*GIVEN INFORMATION:*
-- Begin --

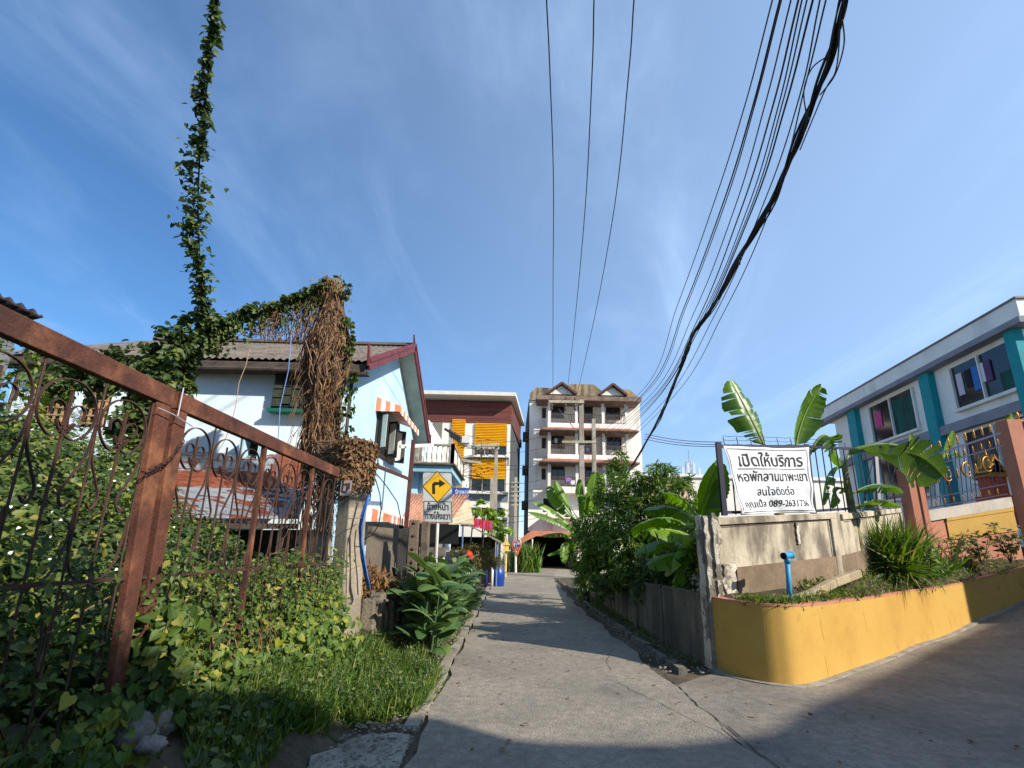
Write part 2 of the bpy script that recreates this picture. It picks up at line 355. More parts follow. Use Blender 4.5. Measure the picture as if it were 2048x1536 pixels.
mb.add(*[(lambda c: [(x+rr.uniform(-.03,.03), y+rr.uniform(-.03,.03), hg(x,y)+.02) for x, y in c])([(-1.4,3.2),(-1.1,3.2),(-.78,3.3),(-.76,3.7),(-.77,4.1),(-.75,4.5),(-.8,4.68),(-.93,4.78),(-1.05,4.72),(-1.15,4.76),(-1.27,4.6),(-1.3,4.4),(-1.42,4.2),(-1.38,3.9),(-1.47,3.6)]), [tuple(range(15))]]); struct('path', mb, PALE)
mb = MB()
for j in range(60):                                            # broken kerb line along the right gutter
    y = 7.2+.35*j; x = 2.36 + rr.uniform(-.03,.03) + max(0,y-15)*.03; s = rr.uniform(.6,1)
    mb.bar((x, y, .02), (x+rr.uniform(-.02,.02), y+.33*s, .02), .13*s, .10+rr.uniform(-.03,.02))
struct('kerb', mb, M('gutter concrete', S(126,120,108), S(92,88,78), 3, .95, bump=.6))

# ================================================================== unseen house behind the viewpoint, outline traced back from the foreground shadow
wallp = M('cream render', S(205,198,180), S(180,172,155), 1, .9)
t = thing('house', 'unseen house behind the viewpoint shaped to cast the foreground shadow', 'house', (4,-8,0))
HH = 9.0; SKX, SKY = SV.x/SV.z, SV.y/SV.z
SP = [G(1975,1252,.15),G(1875,1294),G(1795,1335),G(1621,1411),G(1527,1468),G(1330,1492),G(1100,1488),G(975,1478),G(865,1436),G(698,1425,.12),G(523,1405,.3),PX(384,1365,-2.0),PX(227,1262,-2.2),PX(120,1195,-2.5),PX(0,1120,-2.8)]
HB = [(q.x+(HH-q.z)*SKX, q.y+(HH-q.z)*SKY) for q in SP]; a0 = (HB[0][0]-1.6, HB[0][1]+1.1)
HB = [(a0[0]+9, a0[1]+5), a0] + HB; print('caster', [(round(x,1), round(y,1)) for x, y in HB])
HB += [(HB[-1][0]-2.5, HB[-1][1]-1.5), (HB[-1][0]-2.5, -16), (HB[0][0], -16)]
m1 = MB(); m1.prism([(x, y, 0) for x, y in HB], (0,0,HH-.25)); part('wall', m1, wallp, t)
m1 = MB(); m1.prism([(x, y, HH-.249) for x, y in HB], (0,0,.25)); part('roof', m1, M('grey roof', S(120,116,110)), t)

# ================================================================== LIGHT BLUE HOUSE
BLUE = M('pale blue paint', S(184,217,232), S(172,206,224), 1.0, .8, bump=.12, fine=.05, streak=S(150,176,186), sk=.35, sscale=(2.2,2.2,.35), slo=.55, shi=.8)
WBLUE = M('brightened blue paint', S(230,243,248), S(220,236,244), .8, .8, bump=.12, fine=.05, streak=S(170,186,186), sk=.35, sscale=(2.2,2.2,.3), slo=.56, shi=.8)  # sunlit brightness of the front wall is put into this whiter blue
MAROON = M('maroon paint', S(116,56,58), S(98,46,50), 4, .6, bump=.1)
TILEG = M('weathered cement tile', S(128,116,104), S(100,90,82), 2.2, .95, bump=.5, fine=.35, streak=S(70,60,54), sk=.5, sscale=(3,1.2,1.2))
DKFAS = M('dark fascia', S(92,80,70), S(70,62,56), 3, .9)
t = house = thing('house', 'pale blue two storey house with maroon gable and grey corrugated roof', 'house', (-7.5, 14.5, 0))
X0, X1, YF, YB, ZE, ZR, YR = -11.0, -3.65, 10.28, 17.95, 5.36, 7.45, 14.35
m1 = MB()
m1.prism([(X1,YF,0),(X1,YB,0),(X1,YB,ZE+.1),(X1,YR,ZR-.05),(X1,YF,ZE+.1)], (X0-X1,0,0)); hw = part('wall', m1, WBLUE, t)
m1 = MB(); m1.prism([(X1+.003,YF+.05,0),(X1+.003,YB,0),(X1+.003,YB,ZE+.1),(X1+.003,YR,ZR-.06),(X1+.003,YF+.0,ZE+.1)], (.02,0,0)); part('gable_wall', m1, BLUE, t)
OV = .52; OVY = .28
def roofsheet(y0, z0, y1, z1, name, n=330, m_=18, drop=.0):
    XS = [X0-.3+(X1+OV-X0+.3)*i/n for i in range(n+1)]; vs = []
    for j in range(m_+1):
        v = j/m_
        for x in XS:
            row = (v*5) % 1.0
            vs.append((x, y0+(y1-y0)*v, z0+(z1-z0)*v + .022*math.sin(x*2*math.pi/.155) + .03*(1-row)*(v < 1)))
    k = n+1; fs = [(j*k+i, j*k+i+1, (j+1)*k+i+1, (j+1)*k+i) for j in range(m_) for i in range(n)]
    mm = MB(); mm.add(vs, fs); mm.prism([(X0-.3,y0,z0-.05),(X0-.3,y1,z1-.05),(X0-.3,y1,z1-.11),(X0-.3,y0,z0-.11)], (X1+OV-X0+.3,0,0), 1)
    return part(name, mm, [TILEG, DKFAS], t, True)
s_ = (ZR-ZE)/(YR-YF)
roofsheet(YF-OVY, ZE-OVY*s_+.2, YR, ZR+.2, 'roof')
roofsheet(YB+OVY, ZE-OVY*s_+.2, YR, ZR+.2, 'roof')
m1 = MB(); m1.bar((X0-.3,YR,ZR+.26),(X1+OV+.02,YR,ZR+.26),.22,.08); part('ridge_cap', m1, TILEG, t)
m1 = MB(); m1.box((X0-.3,YF-OVY-.06,ZE-OVY*s_-.10),(X1+OV-.05,YF-OVY-.01,ZE-OVY*s_+.12)); m1.box((X0-.3,YF-OVY,ZE-OVY*s_-.04),(X1+OV-.05,YF,ZE-OVY*s_+.0)); part('eave_board', m1, DKFAS, t)
# barge boards with the upturned ends of a northern Thai gable
xb = X1+OV+.02
for sgn, ye in ((-1, YF-OVY-.1), (1, YB+OVY+.1)):
    m1 = MB(); ze = ZE-OVY*s_+.13
    m1.bar((xb,ye,ze),(xb,YR+sgn*-.02,ZR+.2),.05,.27,(0,0,1)); m1.bar((xb+.035,ye,ze+.08),(xb+.035,YR+sgn*-.02,ZR+.28),.03,.09,(0,0,1))
    m1.bar((xb,YR,ZR+.12),(xb,YR-sgn*.28,ZR+.50 if sgn>0 else ZR+.30),.05,.20,(0,0,1),w2=.04,h2=.05)
    m1.bar((xb,ye,ze-.05),(xb,ye+sgn*.12,ze+.42),.05,.14,(0,1,0),w2=.04,h2=.05)
    part('barge_board', m1, MAROON, t, bevel=.006)
SOFF = M('soffit board', S(150,166,160), S(128,146,142), 2, .8)
m1 = MB()
for sgn, ye in ((-1, YF-OVY), (1, YB+OVY)):
    ze = ZE-OVY*s_+.05; m1.prism([(X1+.03,ye,ze),(X1+.03,YR,ZR+.05),(X1+.03,YR,ZR+.03),(X1+.03,ye,ze-.02)], (OV-.05,0,0))
part('soffit', m1, SOFF, t)
DARK = FLAT('dark interior', S(16,18,18), .9)
# upper gable window: open shutters, grille, striped awning
wx = X1+.03
m1 = MB(); y0, y1, z0, z1 = 12.75, 14.7, 4.02, 5.02
m1.box((wx-.02,y0,z0),(wx+.012,y1,z1)); wn = part('window', m1, DARK, t)
m1 = MB()
for a in (y0, (y0+y1)/2, y1): m1.box((wx,a-.035,z0-.03),(wx+.05,a+.035,z1+.03))
m1.box((wx,y0,z0-.07),(wx+.06,y1,z0-.001)); m1.box((wx,y0,z1+.031),(wx+.06,y1,z1+.07)); part('frame', m1, FLAT('dark wood', S(52,44,40)), wn)
m1 = MB()
for i in range(9):
    a = y0+.1+(y1-y0-.2)*i/8; m1.tube([(wx+.03,a,z0),(wx+.03,a,z1)], .008, 4)
for z in (z0+.33, z0+.66): m1.tube([(wx+.031,y0,z),(wx+.031,y1,z)], .008, 4)
part('grille', m1, FLAT('black iron', S(24,22,24)), wn)
SHUT = FLAT('white shutter', S(206,206,196))
for (ya, dx, dy) in ((y0, .30, -.16), ((y0+y1)/2-.04, .30, -.1), ((y0+y1)/2+.05, .28, .1), (y1, .28, .16)):
    m1 = MB(); m1.bar((wx+.06,ya,(z0+z1)/2),(wx+.06+dx,ya+dy,(z0+z1)/2),.03,z1-z0,(0,0,1)); 
    sh = part('shutter', m1, FLAT('black shutter edge', S(34,30,30)), wn)
    m1 = MB(); m1.bar((wx+.10,ya-.018,(z0+z1)/2),(wx+.02+dx,ya+dy-.018,(z0+z1)/2),.012,z1-z0-.12,(0,0,1)); part('panel', m1, SHUT, sh)
ORNG = FLAT('orange stripe', S(232,140,104)); CRM = FLAT('white stripe', S(236,232,220))
def awning(y0, y1, zt, zb, dx, ns, nm='awning'):
    m1 = MB()
    for i in range(ns):
        a, b = y0+(y1-y0)*i/ns, y0+(y1-y0)*(i+1)/ns
        m1.add([(wx,a,zt),(wx,b,zt),(wx+dx,b,zb),(wx+dx,a,zb),(wx,a,zt-.015),(wx,b,zt-.015),(wx+dx,b,zb-.015),(wx+dx,a,zb-.015)], [(0,3,2,1),(4,5,6,7),(3,0,4,7),(1,2,6,5)], i % 2)
        sc = [(wx+dx,a,zb),(wx+dx,b,zb),(wx+dx,b,zb-.16),(wx+dx,(a+b)/2,zb-.2),(wx+dx,a,zb-.16)]
        m1.prism(sc, (.008,0,0), i % 2)
        if i == 0:
            for k in range(5):
                f0, f1 = k/5, (k+1)/5; m1.prism([(wx+dx*f0,y0-.01,zt+(zb-zt)*f0),(wx+dx*f1,y0-.01,zt+(zb-zt)*f1),(wx+dx*f1,y0-.01,zb-.17),(wx+dx*f0,y0-.01,zb-.17)], (0,.008,0), k % 2)
    part(nm, m1, [ORNG, CRM], t)
awning(12.55, 15.4, 5.42, 5.2, .62, 12)
awning(12.1, 17.2, 2.55, 2.3, .7, 22)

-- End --

*WHAT TO PRODUCE:* Please extract exactly the lines of the data, from the first through the line containing "struct('kerb', mb, M('gutter", and add no pictures to the copy.

*SOLUTION FOR THIS EXERCISE:*
Write part 2 of the bpy script that recreates this picture. It picks up at line 355. More parts follow. Use Blender 4.5. Measure the picture as if it were 2048x1536 pixels.
mb.add(*[(lambda c: [(x+rr.uniform(-.03,.03), y+rr.uniform(-.03,.03), hg(x,y)+.02) for x, y in c])([(-1.4,3.2),(-1.1,3.2),(-.78,3.3),(-.76,3.7),(-.77,4.1),(-.75,4.5),(-.8,4.68),(-.93,4.78),(-1.05,4.72),(-1.15,4.76),(-1.27,4.6),(-1.3,4.4),(-1.42,4.2),(-1.38,3.9),(-1.47,3.6)]), [tuple(range(15))]]); struct('path', mb, PALE)
mb = MB()
for j in range(60):                                            # broken kerb line along the right gutter
    y = 7.2+.35*j; x = 2.36 + rr.uniform(-.03,.03) + max(0,y-15)*.03; s = rr.uniform(.6,1)
    mb.bar((x, y, .02), (x+rr.uniform(-.02,.02), y+.33*s, .02), .13*s, .10+rr.uniform(-.03,.02))
struct('kerb', mb, M('gutter concrete', S(126,120,108), S(92,88,78), 3, .95, bump=.6))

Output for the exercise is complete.